Hasta aquí las cifras extraídas directamente del INE, Eustat y los gobiernos de Gasteiz e Iruñea. A partir de ellos se puede hacer una estimación de la cantidad de gente que vive entre nosotros sin derecho a voto. Siempre será una estimación, pero puede ayudar a comprender el tamaño del problema.

Para ello hay que hacer dos operaciones. Primero, hay que restar del censo electoral a los votantes inscritos en el CERA, es decir, ciudadanos vascos con nacionalidad española y derecho a voto pero residentes en el extranjero. En 2020 fueron 75.832, lo que deja el censo de residentes en la CAV en 1.718.484 personas. Segundo, hay que restar del padrón a los menores de 18 años. No es posible conocer la cifra exacta, pero en 2020, según Eustat, las personas nacidas a partir de 2003 eran 340.553 personas, lo que dejaría el padrón en unas 1.880.000 personas en edad de votar.

Insistimos en que es una estimación, pues tampoco se conoce la cantidad exacta de migrantes –los hay que no están siquiera empadronados–. Estas cifras, en cualquier caso, permiten situar en torno a las 160.000 personas en edad de votar las que, en la CAV, tienen vetado el derecho a elegir a los representantes políticos del lugar en el que viven.

Migración, participación y renta

El tema da más para una tesis doctoral que para un artículo periodístico de agosto, pero tirando levemente del hilo emergen algunas de las implicaciones de esta brecha creciente entre padrón y censo electoral.

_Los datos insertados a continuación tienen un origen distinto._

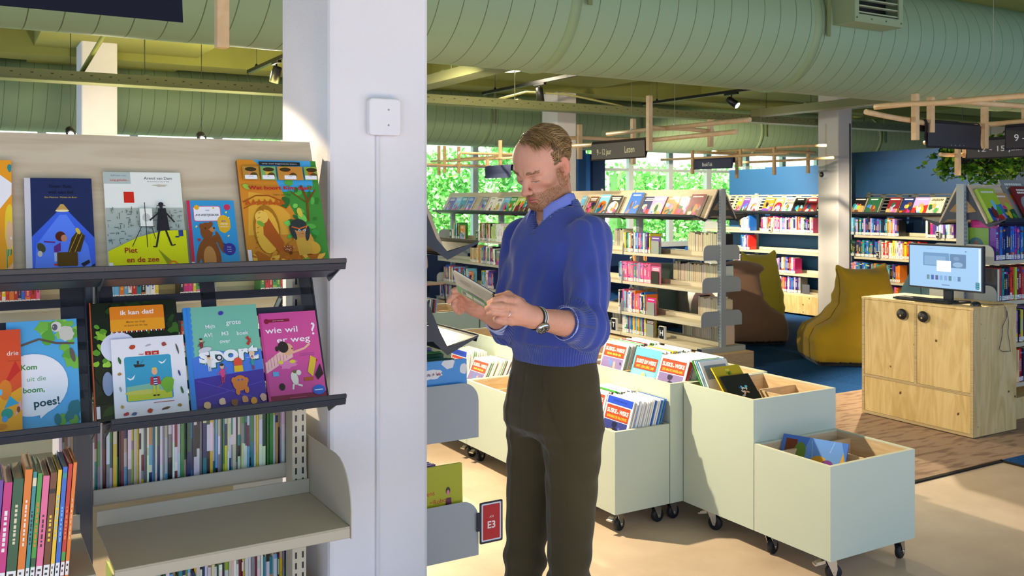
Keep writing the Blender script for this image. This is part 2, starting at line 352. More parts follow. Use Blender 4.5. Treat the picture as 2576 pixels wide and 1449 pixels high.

Cabe recordar, como han señalado reiteradamente investigadores que se dedican a estudiar la participación en los sistemas democráticos –en Euskal Herria destaca Braulio Gómez, por ejemplo–, que votar resulta contagioso. Es decir, que las posibilidades de que una persona vaya a votar están condicionadas por el ambiente en el que se mueva. Es más fácil que una persona participe en las elecciones si a su alrededor la gente también lo hace y se habla sobre ello; es mucho más difícil que lo haga cuando los comicios son una cosa extraña que apenas roza la comunidad en la que uno vive.

Sería necesario un estudio más minucioso para validar la hipótesis, pero apenas sorprende que un rápido vistazo a los datos de las elecciones de julio de 2020 en la CAV muestre la relación entre abstención y población inmigrante. Como botón de muestra, en las cinco mesas con menor participación de Bilbo –con tasas de abstención superiores al 70%–, el porcentaje de población extranjera, según Eustat, es del 14%. Por el contrario, en las cinco mesas con mayor participación –con tasas de abstención inferiores al 40% el 12 de julio de 2020–, el porcentaje de población extranjera no llega al 4%.

No parece muy arriesgado apuntar que, en términos generales, allí donde más población sin derecho a voto hay, más fácil es que quien sí tiene derecho al sufragio activo tampoco acuda a las urnas, dado que el interés colectivo sobre las elecciones de turno siempre será menor allí donde un porcentaje importante de la población no pueda expresar sus preferencias.

A modo de círculo vicioso, esta realidad hace que los partidos apenas busquen el voto en las zonas de alta abstención, sabedores de lo que cuesta movilizar allí a los votantes. Como consecuencia, las preferencias y mandatos de estas comunidades no obtienen espacio en el sistema representativo actual. Explicado en estos términos, esto debería preocupar por sí solo, pero el problema adquiere características más graves al recordar que las poblaciones infrarrepresentadas son siempre las de rentas más bajas.

El botón de muestra antes citado no falla: la renta media en las cinco mesas de Bilbo con menor participación en las elecciones del año pasado, donde hay un 14% de población inmigrante, es de 8.200 euros. En el otro extremo, la renta media de las cinco mesas bilbainas con mayor participación –4% de población inmigrante– se dispara a los 28.000 euros.